__THE DATA__
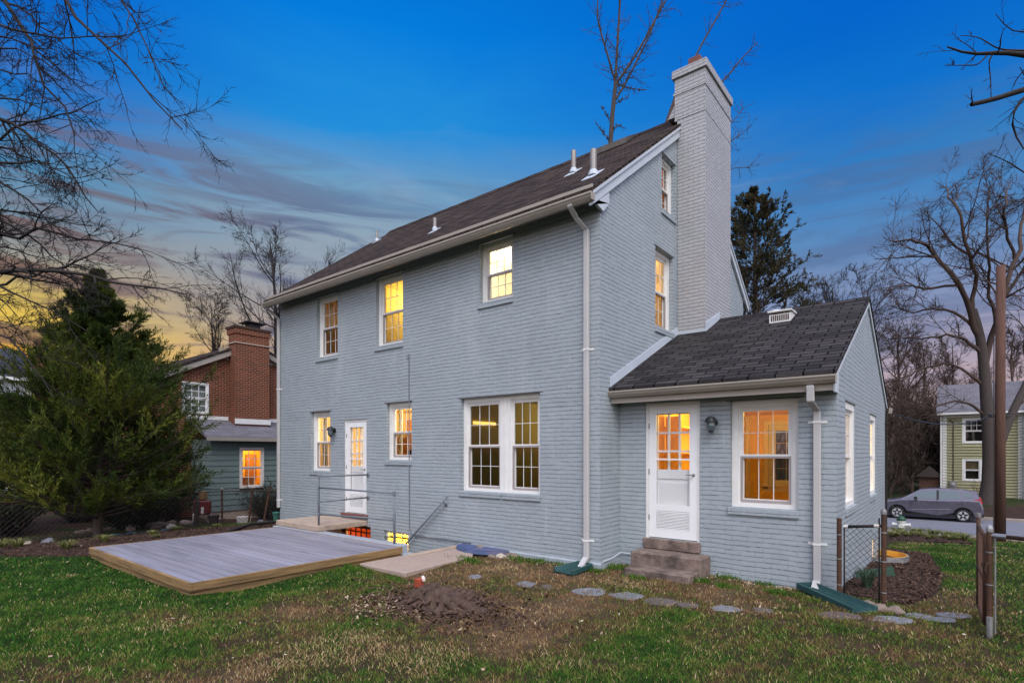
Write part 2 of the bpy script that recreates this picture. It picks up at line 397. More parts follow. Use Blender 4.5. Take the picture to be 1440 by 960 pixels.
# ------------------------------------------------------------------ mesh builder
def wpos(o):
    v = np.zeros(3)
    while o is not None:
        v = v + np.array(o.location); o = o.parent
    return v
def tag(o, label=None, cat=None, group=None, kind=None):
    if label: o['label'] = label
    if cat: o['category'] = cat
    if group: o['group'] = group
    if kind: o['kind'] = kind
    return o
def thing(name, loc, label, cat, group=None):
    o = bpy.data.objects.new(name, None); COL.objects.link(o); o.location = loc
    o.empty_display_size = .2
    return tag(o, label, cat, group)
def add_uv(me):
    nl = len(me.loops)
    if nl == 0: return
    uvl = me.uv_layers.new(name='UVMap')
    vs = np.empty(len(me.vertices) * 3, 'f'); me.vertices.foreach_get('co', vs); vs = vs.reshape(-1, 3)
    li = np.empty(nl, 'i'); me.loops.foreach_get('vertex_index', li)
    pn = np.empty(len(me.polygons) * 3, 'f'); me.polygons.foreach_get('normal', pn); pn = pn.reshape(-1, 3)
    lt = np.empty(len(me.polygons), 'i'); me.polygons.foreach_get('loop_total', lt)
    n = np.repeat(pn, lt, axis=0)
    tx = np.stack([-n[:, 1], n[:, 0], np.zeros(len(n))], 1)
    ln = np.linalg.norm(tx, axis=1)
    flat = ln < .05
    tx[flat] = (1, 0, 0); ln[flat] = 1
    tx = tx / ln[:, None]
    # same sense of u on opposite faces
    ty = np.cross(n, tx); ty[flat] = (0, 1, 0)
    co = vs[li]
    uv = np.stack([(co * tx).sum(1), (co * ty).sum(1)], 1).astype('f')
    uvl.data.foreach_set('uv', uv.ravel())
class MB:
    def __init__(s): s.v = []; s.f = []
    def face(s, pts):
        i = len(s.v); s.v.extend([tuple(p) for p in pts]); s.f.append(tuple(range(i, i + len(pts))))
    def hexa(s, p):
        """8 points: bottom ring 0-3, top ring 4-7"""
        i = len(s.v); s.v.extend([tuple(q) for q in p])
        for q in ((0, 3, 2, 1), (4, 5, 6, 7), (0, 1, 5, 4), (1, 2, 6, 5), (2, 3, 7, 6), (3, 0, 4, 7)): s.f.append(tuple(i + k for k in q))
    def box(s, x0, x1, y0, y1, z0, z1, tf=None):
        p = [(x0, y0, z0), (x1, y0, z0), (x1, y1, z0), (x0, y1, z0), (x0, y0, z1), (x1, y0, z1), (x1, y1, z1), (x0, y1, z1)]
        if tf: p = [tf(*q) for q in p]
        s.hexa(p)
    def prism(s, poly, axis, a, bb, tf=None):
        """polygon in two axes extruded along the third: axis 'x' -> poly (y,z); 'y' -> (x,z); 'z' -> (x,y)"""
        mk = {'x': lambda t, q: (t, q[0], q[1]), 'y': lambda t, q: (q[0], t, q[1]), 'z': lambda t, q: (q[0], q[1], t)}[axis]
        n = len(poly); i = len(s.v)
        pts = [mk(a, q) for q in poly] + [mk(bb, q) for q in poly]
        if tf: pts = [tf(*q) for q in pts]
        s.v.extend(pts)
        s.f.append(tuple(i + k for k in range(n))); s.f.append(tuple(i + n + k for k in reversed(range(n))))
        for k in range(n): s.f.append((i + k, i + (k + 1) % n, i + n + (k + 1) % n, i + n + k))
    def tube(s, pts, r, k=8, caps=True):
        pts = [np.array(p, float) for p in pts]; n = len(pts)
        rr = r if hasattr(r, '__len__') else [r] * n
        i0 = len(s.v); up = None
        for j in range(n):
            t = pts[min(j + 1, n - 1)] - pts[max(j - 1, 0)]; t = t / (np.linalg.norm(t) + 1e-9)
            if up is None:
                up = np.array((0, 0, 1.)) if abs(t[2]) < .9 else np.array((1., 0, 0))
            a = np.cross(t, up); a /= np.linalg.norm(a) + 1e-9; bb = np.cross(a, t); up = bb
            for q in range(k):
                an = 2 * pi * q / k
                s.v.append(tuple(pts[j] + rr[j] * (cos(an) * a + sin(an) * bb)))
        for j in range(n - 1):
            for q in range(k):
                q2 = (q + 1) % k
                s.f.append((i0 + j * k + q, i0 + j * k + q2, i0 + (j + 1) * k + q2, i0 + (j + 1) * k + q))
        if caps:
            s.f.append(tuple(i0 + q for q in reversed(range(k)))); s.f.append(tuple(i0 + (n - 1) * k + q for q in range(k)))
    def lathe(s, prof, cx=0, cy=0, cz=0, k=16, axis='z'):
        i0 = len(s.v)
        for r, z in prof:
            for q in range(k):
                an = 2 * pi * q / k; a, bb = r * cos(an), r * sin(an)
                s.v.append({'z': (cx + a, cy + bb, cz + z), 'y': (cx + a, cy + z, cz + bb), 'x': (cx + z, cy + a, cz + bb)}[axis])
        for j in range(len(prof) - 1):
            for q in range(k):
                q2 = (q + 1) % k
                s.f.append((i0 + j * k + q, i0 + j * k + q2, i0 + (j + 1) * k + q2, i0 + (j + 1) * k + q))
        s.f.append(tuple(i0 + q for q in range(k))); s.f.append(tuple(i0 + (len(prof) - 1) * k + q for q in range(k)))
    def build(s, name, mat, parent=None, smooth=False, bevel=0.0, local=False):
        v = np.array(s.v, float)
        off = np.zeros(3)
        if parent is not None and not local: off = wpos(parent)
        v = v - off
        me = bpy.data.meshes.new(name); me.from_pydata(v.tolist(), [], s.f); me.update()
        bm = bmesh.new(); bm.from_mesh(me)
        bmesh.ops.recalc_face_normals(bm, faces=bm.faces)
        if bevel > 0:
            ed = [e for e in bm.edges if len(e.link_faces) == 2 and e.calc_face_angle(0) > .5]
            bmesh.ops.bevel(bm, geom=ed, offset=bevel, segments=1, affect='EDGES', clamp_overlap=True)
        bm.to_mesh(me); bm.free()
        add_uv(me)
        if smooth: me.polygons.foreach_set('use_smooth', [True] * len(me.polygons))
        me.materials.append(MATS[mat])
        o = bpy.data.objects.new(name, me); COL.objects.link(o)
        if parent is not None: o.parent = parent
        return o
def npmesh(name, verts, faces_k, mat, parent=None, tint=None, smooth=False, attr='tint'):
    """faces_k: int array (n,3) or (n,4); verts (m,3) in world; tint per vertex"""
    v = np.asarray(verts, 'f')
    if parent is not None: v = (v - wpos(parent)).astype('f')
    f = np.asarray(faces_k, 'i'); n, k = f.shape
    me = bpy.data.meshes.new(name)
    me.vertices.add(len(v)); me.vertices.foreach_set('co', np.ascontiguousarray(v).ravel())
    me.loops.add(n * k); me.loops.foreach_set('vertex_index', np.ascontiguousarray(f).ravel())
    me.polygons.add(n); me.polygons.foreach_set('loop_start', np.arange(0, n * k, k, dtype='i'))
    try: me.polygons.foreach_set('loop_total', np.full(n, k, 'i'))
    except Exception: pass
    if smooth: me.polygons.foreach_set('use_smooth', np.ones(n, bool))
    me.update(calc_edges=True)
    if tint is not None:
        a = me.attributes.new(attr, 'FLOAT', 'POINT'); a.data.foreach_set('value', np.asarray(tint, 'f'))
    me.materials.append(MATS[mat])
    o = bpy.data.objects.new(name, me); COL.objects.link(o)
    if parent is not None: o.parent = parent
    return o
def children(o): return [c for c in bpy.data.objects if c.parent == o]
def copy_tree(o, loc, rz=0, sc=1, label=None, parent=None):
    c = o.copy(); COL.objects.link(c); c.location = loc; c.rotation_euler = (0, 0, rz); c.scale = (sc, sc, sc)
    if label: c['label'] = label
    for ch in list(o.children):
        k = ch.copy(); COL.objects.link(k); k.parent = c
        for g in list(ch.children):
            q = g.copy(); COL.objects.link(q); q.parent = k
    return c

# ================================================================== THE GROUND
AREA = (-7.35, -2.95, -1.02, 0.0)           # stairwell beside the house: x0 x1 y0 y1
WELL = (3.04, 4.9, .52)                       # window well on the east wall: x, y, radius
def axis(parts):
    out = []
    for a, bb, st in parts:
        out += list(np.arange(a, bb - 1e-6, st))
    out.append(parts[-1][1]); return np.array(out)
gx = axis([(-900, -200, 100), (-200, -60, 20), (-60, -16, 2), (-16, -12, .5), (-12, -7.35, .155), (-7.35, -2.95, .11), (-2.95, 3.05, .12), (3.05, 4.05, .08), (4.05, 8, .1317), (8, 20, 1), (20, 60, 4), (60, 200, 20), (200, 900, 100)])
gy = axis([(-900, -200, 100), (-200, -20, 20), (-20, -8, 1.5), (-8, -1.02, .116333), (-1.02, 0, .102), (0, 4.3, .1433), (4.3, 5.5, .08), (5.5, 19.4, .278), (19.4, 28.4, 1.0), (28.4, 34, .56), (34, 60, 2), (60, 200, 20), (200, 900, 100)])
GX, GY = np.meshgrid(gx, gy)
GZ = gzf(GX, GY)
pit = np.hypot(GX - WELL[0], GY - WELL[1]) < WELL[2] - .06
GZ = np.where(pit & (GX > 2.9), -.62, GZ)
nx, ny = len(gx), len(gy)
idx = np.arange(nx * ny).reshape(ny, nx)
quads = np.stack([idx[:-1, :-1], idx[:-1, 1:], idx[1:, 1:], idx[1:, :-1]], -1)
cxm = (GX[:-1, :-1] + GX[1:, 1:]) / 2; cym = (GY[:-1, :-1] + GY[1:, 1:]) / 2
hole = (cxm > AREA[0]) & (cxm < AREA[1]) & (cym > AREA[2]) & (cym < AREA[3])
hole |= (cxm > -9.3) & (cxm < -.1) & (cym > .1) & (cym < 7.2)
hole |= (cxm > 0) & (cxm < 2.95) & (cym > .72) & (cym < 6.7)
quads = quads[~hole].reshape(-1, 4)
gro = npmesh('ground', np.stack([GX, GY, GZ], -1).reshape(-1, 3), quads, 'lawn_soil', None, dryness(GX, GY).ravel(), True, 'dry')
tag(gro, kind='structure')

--

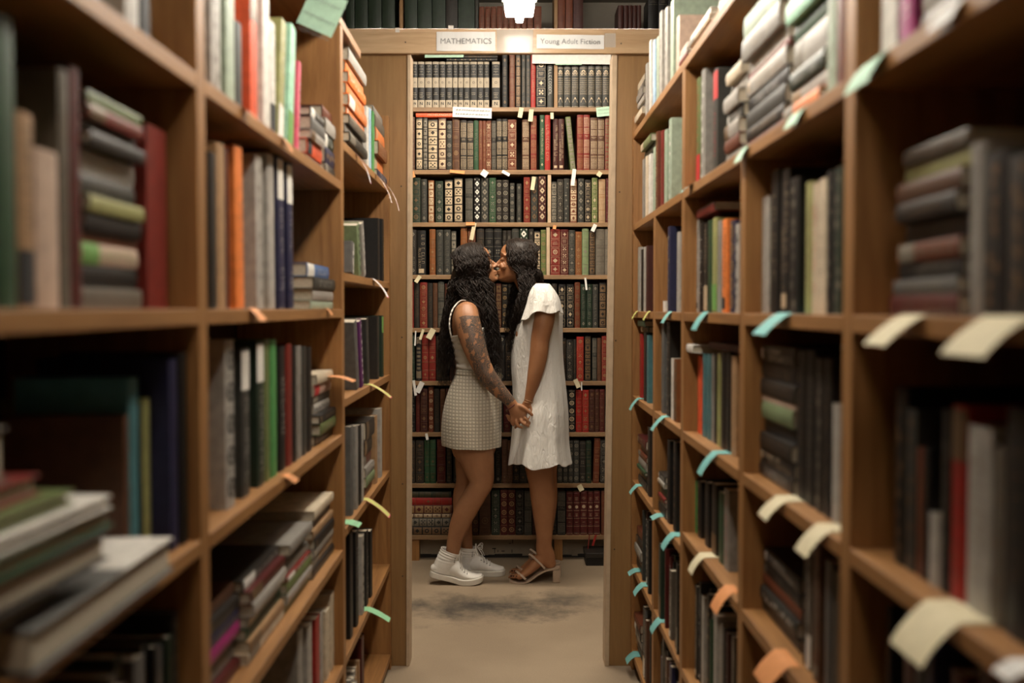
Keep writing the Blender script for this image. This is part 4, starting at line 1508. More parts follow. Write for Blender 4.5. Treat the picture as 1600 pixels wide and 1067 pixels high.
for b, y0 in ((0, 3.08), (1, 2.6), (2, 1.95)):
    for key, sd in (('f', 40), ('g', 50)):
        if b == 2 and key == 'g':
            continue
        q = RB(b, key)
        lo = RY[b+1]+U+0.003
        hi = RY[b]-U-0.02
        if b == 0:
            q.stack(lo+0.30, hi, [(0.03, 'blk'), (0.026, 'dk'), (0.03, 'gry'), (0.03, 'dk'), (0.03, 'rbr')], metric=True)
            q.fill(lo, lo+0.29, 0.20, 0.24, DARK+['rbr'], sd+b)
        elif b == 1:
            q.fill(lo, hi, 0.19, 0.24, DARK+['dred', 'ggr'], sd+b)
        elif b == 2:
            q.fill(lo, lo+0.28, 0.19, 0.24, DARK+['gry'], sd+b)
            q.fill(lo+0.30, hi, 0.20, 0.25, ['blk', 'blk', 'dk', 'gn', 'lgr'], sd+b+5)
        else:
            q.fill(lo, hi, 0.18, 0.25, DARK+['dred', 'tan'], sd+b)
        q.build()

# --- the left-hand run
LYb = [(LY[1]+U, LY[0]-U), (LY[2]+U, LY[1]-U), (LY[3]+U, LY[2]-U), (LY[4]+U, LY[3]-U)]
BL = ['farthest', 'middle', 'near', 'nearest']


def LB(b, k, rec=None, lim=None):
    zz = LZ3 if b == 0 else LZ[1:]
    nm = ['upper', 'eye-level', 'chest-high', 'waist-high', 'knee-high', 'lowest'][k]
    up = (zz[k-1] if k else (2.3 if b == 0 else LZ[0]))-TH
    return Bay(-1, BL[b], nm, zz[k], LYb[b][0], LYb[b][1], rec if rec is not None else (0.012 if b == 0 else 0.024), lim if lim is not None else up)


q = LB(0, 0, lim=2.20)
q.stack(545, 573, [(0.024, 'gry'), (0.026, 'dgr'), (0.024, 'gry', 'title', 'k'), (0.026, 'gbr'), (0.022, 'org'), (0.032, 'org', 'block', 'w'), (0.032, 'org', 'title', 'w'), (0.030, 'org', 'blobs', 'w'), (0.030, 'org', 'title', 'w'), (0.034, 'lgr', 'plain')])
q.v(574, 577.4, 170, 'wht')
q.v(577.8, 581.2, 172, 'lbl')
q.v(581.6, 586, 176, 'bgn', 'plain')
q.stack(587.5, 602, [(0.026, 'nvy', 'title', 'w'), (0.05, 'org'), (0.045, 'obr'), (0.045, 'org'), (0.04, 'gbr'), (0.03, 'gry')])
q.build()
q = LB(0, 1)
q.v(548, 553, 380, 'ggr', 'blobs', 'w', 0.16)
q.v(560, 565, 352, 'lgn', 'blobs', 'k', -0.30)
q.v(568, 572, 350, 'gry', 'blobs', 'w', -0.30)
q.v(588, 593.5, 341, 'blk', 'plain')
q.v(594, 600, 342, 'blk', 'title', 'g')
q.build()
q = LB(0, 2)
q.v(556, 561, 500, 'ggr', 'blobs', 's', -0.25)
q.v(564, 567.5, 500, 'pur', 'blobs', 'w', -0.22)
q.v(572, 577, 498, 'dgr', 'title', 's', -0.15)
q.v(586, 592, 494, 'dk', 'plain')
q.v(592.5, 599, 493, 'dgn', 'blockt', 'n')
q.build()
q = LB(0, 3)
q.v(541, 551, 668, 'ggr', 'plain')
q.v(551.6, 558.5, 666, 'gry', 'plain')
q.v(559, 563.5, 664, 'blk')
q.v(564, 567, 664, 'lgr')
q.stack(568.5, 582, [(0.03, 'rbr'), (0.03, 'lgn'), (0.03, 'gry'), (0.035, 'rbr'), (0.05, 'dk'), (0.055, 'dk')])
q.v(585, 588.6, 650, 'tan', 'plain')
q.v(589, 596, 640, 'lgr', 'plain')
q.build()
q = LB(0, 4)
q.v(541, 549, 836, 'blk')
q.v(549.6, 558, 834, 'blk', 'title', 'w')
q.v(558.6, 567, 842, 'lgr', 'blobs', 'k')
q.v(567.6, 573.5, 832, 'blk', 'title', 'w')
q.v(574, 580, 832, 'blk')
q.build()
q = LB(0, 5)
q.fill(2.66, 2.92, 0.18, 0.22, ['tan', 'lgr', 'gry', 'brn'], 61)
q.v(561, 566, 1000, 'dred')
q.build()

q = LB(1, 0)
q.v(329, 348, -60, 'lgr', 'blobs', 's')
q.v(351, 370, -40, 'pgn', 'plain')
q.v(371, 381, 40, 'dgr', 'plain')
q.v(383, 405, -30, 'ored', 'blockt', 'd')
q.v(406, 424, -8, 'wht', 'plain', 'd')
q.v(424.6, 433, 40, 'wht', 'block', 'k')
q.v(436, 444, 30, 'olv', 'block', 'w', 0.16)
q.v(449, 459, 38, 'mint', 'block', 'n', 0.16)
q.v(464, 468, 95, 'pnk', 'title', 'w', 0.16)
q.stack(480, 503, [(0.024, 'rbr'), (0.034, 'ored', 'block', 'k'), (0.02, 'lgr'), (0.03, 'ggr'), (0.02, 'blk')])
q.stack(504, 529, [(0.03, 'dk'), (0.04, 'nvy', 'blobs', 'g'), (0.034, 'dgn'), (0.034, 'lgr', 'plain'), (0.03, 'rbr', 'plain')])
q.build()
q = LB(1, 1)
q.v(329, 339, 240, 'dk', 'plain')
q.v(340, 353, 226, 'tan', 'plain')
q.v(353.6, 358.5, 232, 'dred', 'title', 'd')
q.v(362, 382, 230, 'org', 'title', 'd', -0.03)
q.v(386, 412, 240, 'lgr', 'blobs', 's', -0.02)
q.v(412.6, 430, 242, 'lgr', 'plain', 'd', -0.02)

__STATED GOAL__
Gather each line from the entries above that includes the word "pixels".

__FINISHED EXERCISE__
Write part 2 of the bpy script that recreates this picture. It picks up at line 397. More parts follow. Use Blender 4.5. Take the picture to be 1440 by 960 pixels.
Keep writing the Blender script for this image. This is part 4, starting at line 1508. More parts follow. Write for Blender 4.5. Treat the picture as 1600 pixels wide and 1067 pixels high.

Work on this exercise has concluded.